Guy infront of a big clock (heavy brogue accent): Hi sports racers, thas big ben, and this is the show, with Ze Frank.

Ze: Hi big ben! What's that clock behind you?

Ze: horck?!

(Screenshot of a forum comment) Ze (Voice Over): Garben writes, I think Ze is trying to tell us that he may be done.

Ze: Don't worry little duckie, we still got a few months to learn how to fly!

(Close Up, Ze looking tired and depressed on an airplane) Ze (VO) : Yesterday was another travel day! That's two times the awesome!

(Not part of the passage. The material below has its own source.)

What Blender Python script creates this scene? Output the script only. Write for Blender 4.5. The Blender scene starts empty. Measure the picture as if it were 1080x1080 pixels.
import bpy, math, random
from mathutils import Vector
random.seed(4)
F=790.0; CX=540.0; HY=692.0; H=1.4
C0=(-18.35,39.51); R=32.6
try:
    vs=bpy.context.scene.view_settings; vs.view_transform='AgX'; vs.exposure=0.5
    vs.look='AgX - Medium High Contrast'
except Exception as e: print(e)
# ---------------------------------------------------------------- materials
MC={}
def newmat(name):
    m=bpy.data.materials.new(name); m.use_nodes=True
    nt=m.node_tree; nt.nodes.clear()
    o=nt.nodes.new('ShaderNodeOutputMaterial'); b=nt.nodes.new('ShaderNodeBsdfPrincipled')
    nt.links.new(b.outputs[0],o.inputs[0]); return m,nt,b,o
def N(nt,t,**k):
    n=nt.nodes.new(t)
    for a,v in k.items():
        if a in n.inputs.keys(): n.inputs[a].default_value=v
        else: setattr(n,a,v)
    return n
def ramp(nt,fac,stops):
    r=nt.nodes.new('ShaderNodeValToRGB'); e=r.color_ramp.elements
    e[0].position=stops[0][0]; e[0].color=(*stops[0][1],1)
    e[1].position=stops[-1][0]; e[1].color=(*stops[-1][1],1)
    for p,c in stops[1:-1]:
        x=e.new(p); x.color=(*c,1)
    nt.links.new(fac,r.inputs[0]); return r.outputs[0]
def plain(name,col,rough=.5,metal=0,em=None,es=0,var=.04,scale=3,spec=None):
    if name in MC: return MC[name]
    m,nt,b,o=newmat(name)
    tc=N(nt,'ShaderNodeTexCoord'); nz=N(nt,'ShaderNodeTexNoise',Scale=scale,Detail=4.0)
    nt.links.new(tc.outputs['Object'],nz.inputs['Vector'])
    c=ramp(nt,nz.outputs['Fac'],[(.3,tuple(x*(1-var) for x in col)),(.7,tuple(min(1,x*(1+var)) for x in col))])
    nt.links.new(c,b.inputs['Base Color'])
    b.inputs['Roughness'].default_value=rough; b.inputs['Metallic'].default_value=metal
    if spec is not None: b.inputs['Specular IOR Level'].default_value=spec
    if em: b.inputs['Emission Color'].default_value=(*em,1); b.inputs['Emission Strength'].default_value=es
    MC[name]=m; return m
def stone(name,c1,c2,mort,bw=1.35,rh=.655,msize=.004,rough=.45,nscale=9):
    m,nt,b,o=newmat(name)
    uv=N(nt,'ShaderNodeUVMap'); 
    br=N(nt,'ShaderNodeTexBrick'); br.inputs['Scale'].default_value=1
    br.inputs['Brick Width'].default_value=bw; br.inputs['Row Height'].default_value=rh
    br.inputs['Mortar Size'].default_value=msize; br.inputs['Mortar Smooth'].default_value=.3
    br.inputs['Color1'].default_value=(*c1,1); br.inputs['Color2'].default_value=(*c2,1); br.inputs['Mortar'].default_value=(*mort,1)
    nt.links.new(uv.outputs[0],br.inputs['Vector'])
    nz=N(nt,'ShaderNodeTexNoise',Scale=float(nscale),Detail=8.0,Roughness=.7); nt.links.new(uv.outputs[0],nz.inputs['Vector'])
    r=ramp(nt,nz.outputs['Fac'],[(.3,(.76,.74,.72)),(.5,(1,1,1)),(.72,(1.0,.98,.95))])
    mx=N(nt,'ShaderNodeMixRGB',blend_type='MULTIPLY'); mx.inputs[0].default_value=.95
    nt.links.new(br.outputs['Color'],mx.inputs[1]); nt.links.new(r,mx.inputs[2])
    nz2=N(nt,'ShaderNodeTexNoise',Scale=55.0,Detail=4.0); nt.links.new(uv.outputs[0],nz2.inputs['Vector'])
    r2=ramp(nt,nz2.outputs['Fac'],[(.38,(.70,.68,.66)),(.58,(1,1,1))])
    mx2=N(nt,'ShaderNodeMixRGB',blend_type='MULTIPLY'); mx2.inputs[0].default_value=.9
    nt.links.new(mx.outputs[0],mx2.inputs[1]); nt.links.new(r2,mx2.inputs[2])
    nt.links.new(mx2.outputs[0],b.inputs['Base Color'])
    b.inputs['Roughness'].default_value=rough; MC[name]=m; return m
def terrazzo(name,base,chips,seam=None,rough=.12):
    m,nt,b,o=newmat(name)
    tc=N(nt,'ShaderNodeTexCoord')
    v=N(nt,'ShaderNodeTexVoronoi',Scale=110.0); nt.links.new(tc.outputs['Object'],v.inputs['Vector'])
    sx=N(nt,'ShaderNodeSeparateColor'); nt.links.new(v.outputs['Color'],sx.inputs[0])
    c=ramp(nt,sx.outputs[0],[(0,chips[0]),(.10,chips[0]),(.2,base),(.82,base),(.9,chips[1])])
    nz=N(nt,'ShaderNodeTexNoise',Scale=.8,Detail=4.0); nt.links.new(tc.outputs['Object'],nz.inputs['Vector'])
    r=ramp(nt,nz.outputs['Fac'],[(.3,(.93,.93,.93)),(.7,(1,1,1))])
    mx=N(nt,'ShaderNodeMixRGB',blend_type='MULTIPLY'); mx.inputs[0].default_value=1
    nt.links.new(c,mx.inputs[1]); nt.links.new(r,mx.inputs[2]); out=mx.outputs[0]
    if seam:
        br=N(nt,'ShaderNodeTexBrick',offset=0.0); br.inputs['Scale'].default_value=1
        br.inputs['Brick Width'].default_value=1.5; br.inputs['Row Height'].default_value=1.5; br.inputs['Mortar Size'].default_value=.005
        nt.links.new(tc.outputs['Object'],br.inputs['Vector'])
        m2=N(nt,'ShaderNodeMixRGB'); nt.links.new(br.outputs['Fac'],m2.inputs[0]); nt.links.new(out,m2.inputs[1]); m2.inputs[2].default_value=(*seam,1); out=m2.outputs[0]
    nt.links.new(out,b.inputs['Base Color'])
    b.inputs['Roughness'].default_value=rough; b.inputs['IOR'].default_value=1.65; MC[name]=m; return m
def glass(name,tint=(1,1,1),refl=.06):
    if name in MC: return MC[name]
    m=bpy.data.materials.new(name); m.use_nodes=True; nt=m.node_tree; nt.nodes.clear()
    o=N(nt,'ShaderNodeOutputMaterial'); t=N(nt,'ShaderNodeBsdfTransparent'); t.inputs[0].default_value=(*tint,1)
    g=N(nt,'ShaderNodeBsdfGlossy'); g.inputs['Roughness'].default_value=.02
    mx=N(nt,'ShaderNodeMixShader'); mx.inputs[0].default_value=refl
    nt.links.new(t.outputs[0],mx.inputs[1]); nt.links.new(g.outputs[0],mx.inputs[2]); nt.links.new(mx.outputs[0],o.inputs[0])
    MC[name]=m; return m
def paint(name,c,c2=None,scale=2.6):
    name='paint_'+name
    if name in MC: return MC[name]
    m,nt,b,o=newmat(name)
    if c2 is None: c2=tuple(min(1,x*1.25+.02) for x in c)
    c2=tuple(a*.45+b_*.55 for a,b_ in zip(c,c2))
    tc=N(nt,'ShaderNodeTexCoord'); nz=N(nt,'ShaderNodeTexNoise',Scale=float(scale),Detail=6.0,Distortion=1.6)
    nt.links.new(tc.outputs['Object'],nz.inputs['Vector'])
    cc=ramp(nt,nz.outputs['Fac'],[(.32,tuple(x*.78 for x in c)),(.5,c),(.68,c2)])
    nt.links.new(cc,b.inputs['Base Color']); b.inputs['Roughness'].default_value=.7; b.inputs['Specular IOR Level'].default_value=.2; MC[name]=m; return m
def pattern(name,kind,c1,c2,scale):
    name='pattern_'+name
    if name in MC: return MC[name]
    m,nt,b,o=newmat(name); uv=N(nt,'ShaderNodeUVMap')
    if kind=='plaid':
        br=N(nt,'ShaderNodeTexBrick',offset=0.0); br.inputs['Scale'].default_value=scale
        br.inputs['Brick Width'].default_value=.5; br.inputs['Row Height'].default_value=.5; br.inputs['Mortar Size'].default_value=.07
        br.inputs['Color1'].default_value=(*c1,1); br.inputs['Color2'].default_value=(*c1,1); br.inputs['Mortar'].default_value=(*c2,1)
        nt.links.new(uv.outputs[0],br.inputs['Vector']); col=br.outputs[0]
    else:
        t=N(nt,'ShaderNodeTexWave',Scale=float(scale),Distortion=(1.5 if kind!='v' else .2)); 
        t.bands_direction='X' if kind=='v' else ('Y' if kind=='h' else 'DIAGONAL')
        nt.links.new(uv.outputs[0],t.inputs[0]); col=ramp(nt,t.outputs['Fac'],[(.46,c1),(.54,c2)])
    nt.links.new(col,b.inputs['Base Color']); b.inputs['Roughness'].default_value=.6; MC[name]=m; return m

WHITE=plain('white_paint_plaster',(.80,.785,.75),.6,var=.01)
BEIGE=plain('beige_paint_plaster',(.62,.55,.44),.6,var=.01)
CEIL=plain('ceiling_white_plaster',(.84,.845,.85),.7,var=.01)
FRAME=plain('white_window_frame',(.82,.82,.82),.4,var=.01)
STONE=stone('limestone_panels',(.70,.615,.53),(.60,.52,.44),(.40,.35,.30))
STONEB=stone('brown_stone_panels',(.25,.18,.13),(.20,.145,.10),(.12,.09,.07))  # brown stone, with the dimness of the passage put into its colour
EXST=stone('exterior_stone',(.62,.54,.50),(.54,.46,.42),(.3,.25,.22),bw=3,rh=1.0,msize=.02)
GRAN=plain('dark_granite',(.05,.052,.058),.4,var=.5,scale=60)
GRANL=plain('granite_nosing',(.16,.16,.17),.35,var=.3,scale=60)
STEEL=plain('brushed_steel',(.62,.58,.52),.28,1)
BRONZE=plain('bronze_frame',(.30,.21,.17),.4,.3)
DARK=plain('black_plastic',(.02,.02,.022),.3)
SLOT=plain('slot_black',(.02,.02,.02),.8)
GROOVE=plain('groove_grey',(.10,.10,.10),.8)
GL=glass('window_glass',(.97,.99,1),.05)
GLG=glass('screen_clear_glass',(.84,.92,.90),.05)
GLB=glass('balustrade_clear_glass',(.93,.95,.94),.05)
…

(Back of an airplane seat that has "Fasten Seatbelt While Seated" on it) Ze (VO): I guess some morons tried to do this standing up.

(Airplane Toilet Seat) Ze (VO): Hmm...but where does the pee pee go?

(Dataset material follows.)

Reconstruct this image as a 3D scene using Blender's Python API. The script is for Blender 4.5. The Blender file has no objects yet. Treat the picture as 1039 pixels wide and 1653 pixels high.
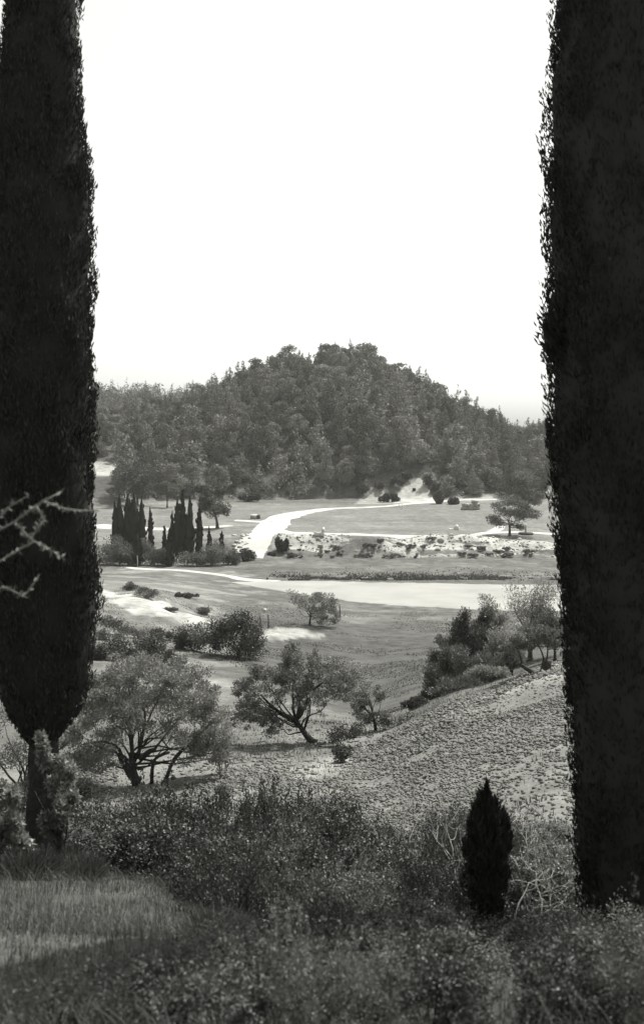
import bpy, math
import numpy as np
from math import radians, sin, cos, pi

# ------------------------------------------------------------------ camera
F, CX, HY = 1730.0, 519.5, 720.0          # focal length, optical axis and horizon of the 1039x1653 photograph
sc = bpy.context.scene
COL = sc.collection
cam_d = bpy.data.cameras.new('camera')
cam = bpy.data.objects.new('camera', cam_d)
COL.objects.link(cam)
cam.location = (0, 0, 0)                   # the eye; every height below is measured from it
cam.rotation_euler = (radians(90), 0, 0)
cam_d.sensor_fit = 'VERTICAL'
cam_d.sensor_height = 36.0
cam_d.lens = 36.0 * F / 1653.0
cam_d.shift_y = -(826.5 - HY) / 1653.0
cam_d.clip_start = 0.1
cam_d.clip_end = 20000
cam_d.dof.use_dof = True
cam_d.dof.focus_distance = 70.0
cam_d.dof.aperture_fstop = 3.8
sc.camera = cam

# ------------------------------------------------------------------ sky, sun, exposure
SUN_AZ, SUN_EL = 38.0, 58.0                # degrees to the right of the view direction, above the horizon
w = bpy.data.worlds.new('World')
sc.world = w
w.use_nodes = True
nt = w.node_tree
nt.nodes.clear()
sky = nt.nodes.new('ShaderNodeTexSky')
sky.sky_type = 'NISHITA'
sky.sun_disc = False
sky.sun_elevation = radians(SUN_EL)
sky.sun_rotation = radians(SUN_AZ)
sky.air_density = 1.2
sky.dust_density = 3.0
bw = nt.nodes.new('ShaderNodeRGBToBW')     # the photograph is black and white
tint = nt.nodes.new('ShaderNodeMix'); tint.data_type = 'RGBA'; tint.blend_type = 'MULTIPLY'
tint.inputs[0].default_value = 1.0
tint.inputs[7].default_value = (1.0, 1.0, 0.96, 1)
bg = nt.nodes.new('ShaderNodeBackground')
bg.inputs['Strength'].default_value = 0.14
out = nt.nodes.new('ShaderNodeOutputWorld')
nt.links.new(sky.outputs[0], bw.inputs[0])
nt.links.new(bw.outputs[0], tint.inputs[6])
nt.links.new(tint.outputs[2], bg.inputs['Color'])
nt.links.new(bg.outputs[0], out.inputs['Surface'])

sun_d = bpy.data.lights.new('sun', 'SUN')
sun_d.energy = 5.0
sun_d.angle = radians(0.55)
sun_d.color = (1.0, 0.99, 0.95)
sun = bpy.data.objects.new('sun', sun_d)
COL.objects.link(sun)
sun.rotation_euler = (radians(90 - SUN_EL), 0, radians(180 - SUN_AZ))
sun.location = (60, 80, 120)

sc.view_settings.view_transform = 'Standard'
sc.view_settings.look = 'None'
sc.view_settings.exposure = 0.8
sc.view_settings.gamma = 1.0
sc.view_settings.use_curve_mapping = False
sc.cycles.max_bounces = 6
sc.cycles.diffuse_bounces = 3
sc.cycles.transmission_bounces = 4
sc.cycles.transparent_max_bounces = 4
sc.cycles.use_denoising = True
sc.cycles.denoiser = 'OPENIMAGEDENOISE'
sc.cycles.denoising_prefilter = 'ACCURATE'
sc.render.film_transparent = False

# ------------------------------------------------------------------ helpers
RNG = np.random.default_rng(7)

def hash2(ix, iy, seed):
    h = (ix.astype(np.int64) * 374761393 + iy.astype(np.int64) * 668265263 + seed * 2147483647) & 0xffffffff
    h = ((h ^ (h >> 13)) * 1274126177) & 0xffffffff
    return ((h ^ (h >> 16)) & 0xffff) / 65535.0

def vnoise(x, y, seed=0):
    x = np.asarray(x, float); y = np.asarray(y, float)
    ix = np.floor(x); iy = np.floor(y)
    fx = x - ix; fy = y - iy
    fx = fx * fx * (3 - 2 * fx); fy = fy * fy * (3 - 2 * fy)
    a = hash2(ix, iy, seed); b = hash2(ix + 1, iy, seed)
    c = hash2(ix, iy + 1, seed); d = hash2(ix + 1, iy + 1, seed)
    return (a * (1 - fx) + b * fx) * (1 - fy) + (c * (1 - fx) + d * fx) * fy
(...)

(A sign with a little man running from color) Ze (VO): I'm not sure, but I think this little man is afraid of color!

(Water conservation sign in a hotel) Ze (VO): At my hotel some of the staff don't speak english so well. Luckly, there's other ways to communicate. For example, a towel on the floor means please replace!

(Wide Shot, Ze throws a towel on the ground near a lamp and points at it) Ze (VO): One of the lights in my room doesn't work, so I'm practicing for when the staff gets here.

Ze (on a balcony): Where the hell am I? (turns camera towards the center of a huge lobby)

Ze (song): I must admit (admit) (Ze jumps throught a doorway) I'm in a bit (a bit) (Ze is lying on a table) I'm in a bit of a boring place right now! (whatcha gonna do in a boring place like that huh?) (Ze is sitting uncomfortably on a couch)

(Ze gets off the table)

Ze: Sometimes when I'm in a really boring place (yelling) LIKE THIS! I like to play worst ever!

Ze: You don't know how to play worst ever? Here's how!

(Parking meter) Ze (VO): Worst video game. Ever.

Ze: See? Now lets play!

(Outside the Peninsula Table Tennis Club) Ze (VO): Worst first date. Ever.

(Some sort of fruit in a palm tree) Ze (VO): Worst sex toy. Ever.

(Clothing donation box) Ze (VO): Worst store front. Ever.

(Top of a water meter) Ze (VO): Worst time to have forgotten your straw. Ever.

(A button that says Up and Down on it) Ze (VO): Worst sex advice. Ever.

(Roadside transformer) Ze (VO): Worst place to hide. Ever.

(Patch of grass in a parking lot) Ze (VO): Worst golf course. Ever.

(Condiments bar) Ze (VO): Worst Salad Bar. Ever.

(A strip of spikes that your not supposed to back up over) Ze (VO): Worst venue for summersaulting competition. Ever.

(Drainage ditch) Ze (VO): Worst rafting trip. Ever.

(Stop sign) Ze (VO): Worst misspelling of the word "go". Ever.

(Sign that says, "Please wait here for next available receptionist") Ze (VO): Worst potential misunderstanding for a lonely guy attending a dating convention. Ever.

(Sign advertising "Panda mongolian BBQ") Ze (VO): Worst use of an endangered species. Ever.

(Some sort of metal roadside pylon) Ze (VO): Worst condom for a giant robot. Ever.

(Lion fountain, water coming out its mouth) Ze (VO): Worst way to urniate. Ever.

(Black) Ze (VO): Worst way to order room service. (Ze standing in bathtub shouting at the shower nozzle) Ze: I'd like a hamburger...hello? Ze (VO): Ever

(Picture of Mark Foley) Ze (VO): Worst baby sitter. Ever.

(Ze standing in the middle of an intersection) Ze (VO): Worst place for a spontanous orgasam.

Ze: Ever!

Ze: If you have any worst evers, upload them to the gallery with a caption!